Following a short spell of poor performance in the trust's early days, I can't help but feel that some of the media had some responsibility for scaring investors away at exactly the wrong time. The trust's original manager, Anthony Bolton, took a fair amount of flak at the time; most of it unwarranted, in my view. Indeed, those of us who invested at launch have been rewarded so far: the trust's share price has grown by 46.5 per cent, with dividends reinvested, against the benchmark MSCI China Index return of 28.1 per cent.

Mr Nicholls took over the trust on 1 April 2014. I continued to rate the trust and I am encouraged by the results so far: over the new manager's tenure the share price has risen by 30.7 per cent, in line with the performance of the MSCI China Index.

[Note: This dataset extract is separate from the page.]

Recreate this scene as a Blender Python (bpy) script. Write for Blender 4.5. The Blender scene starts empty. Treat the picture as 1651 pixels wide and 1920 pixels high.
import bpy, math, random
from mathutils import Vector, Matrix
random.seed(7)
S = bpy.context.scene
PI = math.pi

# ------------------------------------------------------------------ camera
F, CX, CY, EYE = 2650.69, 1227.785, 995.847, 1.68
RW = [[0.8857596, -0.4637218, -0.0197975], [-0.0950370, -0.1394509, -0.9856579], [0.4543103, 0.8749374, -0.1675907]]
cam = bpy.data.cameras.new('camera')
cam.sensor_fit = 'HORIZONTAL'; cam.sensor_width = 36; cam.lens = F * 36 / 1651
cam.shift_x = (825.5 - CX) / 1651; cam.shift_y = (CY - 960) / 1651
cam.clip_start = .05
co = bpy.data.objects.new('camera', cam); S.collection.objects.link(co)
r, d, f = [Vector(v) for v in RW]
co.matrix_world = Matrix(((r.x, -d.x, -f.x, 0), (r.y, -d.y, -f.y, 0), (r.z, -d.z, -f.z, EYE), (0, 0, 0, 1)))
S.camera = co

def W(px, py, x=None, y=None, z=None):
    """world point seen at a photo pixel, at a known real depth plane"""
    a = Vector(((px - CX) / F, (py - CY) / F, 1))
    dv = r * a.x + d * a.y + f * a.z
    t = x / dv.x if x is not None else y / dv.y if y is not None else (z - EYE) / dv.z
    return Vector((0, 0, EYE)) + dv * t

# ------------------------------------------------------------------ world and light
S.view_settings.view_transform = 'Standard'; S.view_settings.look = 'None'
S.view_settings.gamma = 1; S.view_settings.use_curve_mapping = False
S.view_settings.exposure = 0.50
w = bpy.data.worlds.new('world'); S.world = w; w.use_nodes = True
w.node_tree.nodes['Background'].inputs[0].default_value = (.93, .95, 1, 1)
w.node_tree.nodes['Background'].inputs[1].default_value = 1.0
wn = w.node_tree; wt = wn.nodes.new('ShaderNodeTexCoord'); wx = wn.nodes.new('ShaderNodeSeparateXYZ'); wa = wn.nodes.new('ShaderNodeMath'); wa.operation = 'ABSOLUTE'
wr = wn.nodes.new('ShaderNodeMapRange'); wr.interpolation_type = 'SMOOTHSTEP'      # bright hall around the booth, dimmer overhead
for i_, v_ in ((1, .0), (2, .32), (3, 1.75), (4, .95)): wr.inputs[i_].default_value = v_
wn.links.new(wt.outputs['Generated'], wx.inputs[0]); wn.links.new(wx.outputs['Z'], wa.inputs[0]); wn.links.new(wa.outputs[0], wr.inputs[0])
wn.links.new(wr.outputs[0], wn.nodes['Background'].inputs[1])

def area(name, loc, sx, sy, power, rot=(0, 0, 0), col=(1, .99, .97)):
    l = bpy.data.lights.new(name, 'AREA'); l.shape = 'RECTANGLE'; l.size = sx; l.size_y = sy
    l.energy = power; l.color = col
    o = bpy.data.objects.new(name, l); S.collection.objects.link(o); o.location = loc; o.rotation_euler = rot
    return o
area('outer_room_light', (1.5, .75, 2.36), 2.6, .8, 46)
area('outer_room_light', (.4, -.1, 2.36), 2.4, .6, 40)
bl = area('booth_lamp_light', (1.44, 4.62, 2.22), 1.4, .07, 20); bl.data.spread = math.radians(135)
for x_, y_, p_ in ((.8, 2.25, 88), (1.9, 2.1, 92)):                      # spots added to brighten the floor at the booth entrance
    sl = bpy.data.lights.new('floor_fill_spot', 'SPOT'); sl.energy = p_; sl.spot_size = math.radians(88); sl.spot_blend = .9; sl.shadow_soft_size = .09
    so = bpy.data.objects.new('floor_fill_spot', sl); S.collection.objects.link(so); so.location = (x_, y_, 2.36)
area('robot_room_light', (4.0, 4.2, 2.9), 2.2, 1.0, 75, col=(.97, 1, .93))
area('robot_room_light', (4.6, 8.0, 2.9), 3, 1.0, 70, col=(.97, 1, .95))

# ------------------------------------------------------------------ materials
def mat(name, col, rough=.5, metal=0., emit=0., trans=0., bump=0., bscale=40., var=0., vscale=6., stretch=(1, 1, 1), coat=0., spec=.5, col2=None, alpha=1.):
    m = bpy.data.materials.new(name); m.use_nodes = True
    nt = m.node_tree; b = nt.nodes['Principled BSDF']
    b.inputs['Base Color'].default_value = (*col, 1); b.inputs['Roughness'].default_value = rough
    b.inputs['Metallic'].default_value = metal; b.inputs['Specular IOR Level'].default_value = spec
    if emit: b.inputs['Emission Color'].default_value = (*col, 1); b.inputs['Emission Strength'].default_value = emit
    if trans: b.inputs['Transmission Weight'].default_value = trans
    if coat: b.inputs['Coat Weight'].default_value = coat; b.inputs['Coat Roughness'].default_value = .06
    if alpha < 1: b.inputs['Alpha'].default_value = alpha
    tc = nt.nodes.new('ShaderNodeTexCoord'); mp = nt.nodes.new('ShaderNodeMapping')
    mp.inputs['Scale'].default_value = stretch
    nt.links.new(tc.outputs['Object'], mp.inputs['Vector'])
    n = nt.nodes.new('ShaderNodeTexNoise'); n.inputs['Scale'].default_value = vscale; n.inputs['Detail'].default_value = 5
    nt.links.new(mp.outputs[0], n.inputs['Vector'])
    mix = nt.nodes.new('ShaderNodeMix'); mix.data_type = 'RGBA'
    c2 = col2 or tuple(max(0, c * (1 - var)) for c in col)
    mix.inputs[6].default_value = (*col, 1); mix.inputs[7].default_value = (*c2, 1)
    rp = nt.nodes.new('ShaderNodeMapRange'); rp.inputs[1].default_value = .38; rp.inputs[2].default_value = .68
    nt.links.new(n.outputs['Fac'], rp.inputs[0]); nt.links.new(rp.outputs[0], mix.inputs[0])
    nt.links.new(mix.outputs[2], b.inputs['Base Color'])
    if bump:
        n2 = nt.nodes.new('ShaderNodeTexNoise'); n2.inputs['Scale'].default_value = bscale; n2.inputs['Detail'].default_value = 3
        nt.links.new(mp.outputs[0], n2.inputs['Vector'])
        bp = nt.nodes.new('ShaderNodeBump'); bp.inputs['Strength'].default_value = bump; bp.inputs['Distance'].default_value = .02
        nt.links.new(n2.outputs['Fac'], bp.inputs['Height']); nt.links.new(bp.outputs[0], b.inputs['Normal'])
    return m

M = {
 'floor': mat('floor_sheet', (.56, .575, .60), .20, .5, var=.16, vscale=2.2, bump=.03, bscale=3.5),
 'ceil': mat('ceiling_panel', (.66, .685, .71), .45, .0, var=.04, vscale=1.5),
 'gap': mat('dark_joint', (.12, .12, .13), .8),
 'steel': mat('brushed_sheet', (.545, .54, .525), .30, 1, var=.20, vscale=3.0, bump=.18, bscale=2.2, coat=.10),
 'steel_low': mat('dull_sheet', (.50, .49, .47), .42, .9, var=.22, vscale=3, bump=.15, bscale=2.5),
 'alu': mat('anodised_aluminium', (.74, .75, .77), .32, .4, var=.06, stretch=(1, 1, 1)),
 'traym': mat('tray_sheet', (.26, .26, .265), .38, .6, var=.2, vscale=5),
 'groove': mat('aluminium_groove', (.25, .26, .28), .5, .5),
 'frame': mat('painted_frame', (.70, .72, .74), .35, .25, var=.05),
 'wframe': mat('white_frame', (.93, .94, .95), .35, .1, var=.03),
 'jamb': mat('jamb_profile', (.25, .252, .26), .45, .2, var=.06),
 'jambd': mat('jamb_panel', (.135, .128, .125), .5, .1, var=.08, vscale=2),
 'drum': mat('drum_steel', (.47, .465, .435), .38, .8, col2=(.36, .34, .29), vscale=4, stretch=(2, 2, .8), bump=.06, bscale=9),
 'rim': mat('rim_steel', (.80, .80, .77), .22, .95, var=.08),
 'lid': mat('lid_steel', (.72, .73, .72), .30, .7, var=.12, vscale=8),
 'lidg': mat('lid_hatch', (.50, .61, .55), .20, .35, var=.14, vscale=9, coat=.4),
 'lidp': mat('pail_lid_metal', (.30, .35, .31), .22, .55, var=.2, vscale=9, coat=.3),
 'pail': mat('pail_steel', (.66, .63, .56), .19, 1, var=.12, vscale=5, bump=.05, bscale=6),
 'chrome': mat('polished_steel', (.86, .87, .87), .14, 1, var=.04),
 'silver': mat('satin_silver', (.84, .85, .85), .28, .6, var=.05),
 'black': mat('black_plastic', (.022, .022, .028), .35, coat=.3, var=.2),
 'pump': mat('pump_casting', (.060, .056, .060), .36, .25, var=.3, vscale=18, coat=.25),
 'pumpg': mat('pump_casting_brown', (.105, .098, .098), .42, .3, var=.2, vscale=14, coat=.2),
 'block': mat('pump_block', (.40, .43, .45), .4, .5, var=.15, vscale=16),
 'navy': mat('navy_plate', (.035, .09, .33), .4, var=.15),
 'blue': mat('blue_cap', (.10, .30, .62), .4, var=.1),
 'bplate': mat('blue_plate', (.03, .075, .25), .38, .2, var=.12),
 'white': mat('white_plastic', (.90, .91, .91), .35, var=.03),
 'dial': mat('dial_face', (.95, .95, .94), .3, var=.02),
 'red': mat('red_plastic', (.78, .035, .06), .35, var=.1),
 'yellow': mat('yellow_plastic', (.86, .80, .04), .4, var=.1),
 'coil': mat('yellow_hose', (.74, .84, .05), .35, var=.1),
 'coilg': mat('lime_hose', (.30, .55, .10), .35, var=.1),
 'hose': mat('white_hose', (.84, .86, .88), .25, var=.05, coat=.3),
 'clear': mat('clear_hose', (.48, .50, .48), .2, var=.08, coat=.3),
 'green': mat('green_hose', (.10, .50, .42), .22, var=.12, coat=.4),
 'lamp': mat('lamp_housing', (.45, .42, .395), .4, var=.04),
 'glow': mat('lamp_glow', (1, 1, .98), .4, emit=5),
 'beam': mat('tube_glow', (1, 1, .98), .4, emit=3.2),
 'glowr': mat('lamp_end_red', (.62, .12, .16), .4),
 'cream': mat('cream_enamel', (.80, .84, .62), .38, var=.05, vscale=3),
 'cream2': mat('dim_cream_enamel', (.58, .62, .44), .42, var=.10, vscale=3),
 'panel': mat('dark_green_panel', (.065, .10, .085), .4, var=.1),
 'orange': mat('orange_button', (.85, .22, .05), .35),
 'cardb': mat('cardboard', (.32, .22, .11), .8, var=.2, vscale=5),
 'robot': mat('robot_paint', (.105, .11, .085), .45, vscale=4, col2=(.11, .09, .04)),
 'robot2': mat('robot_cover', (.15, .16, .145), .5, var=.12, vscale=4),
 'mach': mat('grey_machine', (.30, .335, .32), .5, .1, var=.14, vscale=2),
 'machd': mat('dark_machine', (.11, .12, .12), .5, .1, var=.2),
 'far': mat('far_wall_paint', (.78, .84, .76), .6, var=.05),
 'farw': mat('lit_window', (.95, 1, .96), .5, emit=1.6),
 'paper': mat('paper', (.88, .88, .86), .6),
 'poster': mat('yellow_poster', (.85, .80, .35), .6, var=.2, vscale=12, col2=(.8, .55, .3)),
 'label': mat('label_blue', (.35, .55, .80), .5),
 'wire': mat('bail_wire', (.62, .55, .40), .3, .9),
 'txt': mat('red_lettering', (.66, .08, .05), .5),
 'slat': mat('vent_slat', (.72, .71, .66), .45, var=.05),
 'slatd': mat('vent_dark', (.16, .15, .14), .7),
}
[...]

China seems to divide investors like no other nation. In the UK, prolonged negative sentiment towards China has contributed to the widening discounts seen on many investment trusts investing there. At the time of writing, Fidelity China Special Situations is trading on a discount of 13 per cent.

In our recent meeting, Mr Nicholls touched on his wider economic views. However, I would point out that he places far more emphasis on the prospects for individual companies when it comes to constructing the portfolio. He feels more assured lately about the property market. He has seen a clear change in mentality from both buyers and developers, particularly within the major cities, where developers are beginning to think about raising prices and where demand is picking up.

He is slightly more negative on debt levels. According to Mr Nicholls, the rate of debt growth is slowing, although he would prefer it to slow at a faster rate. His big worry is that China ends up in a similar scenario to Japan, without full recognition of the correct number of non-performing loans (that is, a loan in, or close to being in, default). As such, he does not own any of the big banks.

The opening up of China's A-share market presents a big opportunity. The market is under-researched and is full of companies unknown to many investors. Further extension of the Stock Connect programme and the inclusion of A-shares in the MSCI indices could also be potential catalysts for this area of the market. Opening the market has also boosted transaction volumes, benefiting brokers such as Citic Securities and Haitong International, both of which are held in the portfolio.

E-commerce remains a fantastic opportunity in China. Internet penetration is still only 50 per cent, compared with more than 90 per cent in the West, meaning there is plenty of scope for growth. The trust's largest holding is Tencent, China's largest internet service portal buy likely to be virtually unheard of in the West.

The better-known Alibaba was held in the trust before it listed on the stock market (and was initially bought by Mr Bolton). Mr Nicholls has since taken some profits from this position – this appears to have been the correct call as the company's latest results were a little disappointing.

Other sectors he favours include insurance, with companies such as Ping An Insurance featuring in the trust. Again, compared with the West, penetration is low in this sector. He has also invested in a number of railway companies.

The opportunity in China is a long-term story and is very much still intact. Perhaps more importantly, valuations are extremely attractive, according to Mr Nicholls, while the trust is forecasted to see average earnings growth of 20 per cent over the course of this year (as measured by earnings per share for the trust's underlying holdings). The trust employs gearing of 26.7 per cent, reflecting the manager's confidence towards the market, and while it trades on a significant discount to NAV, it offers true value to private investors.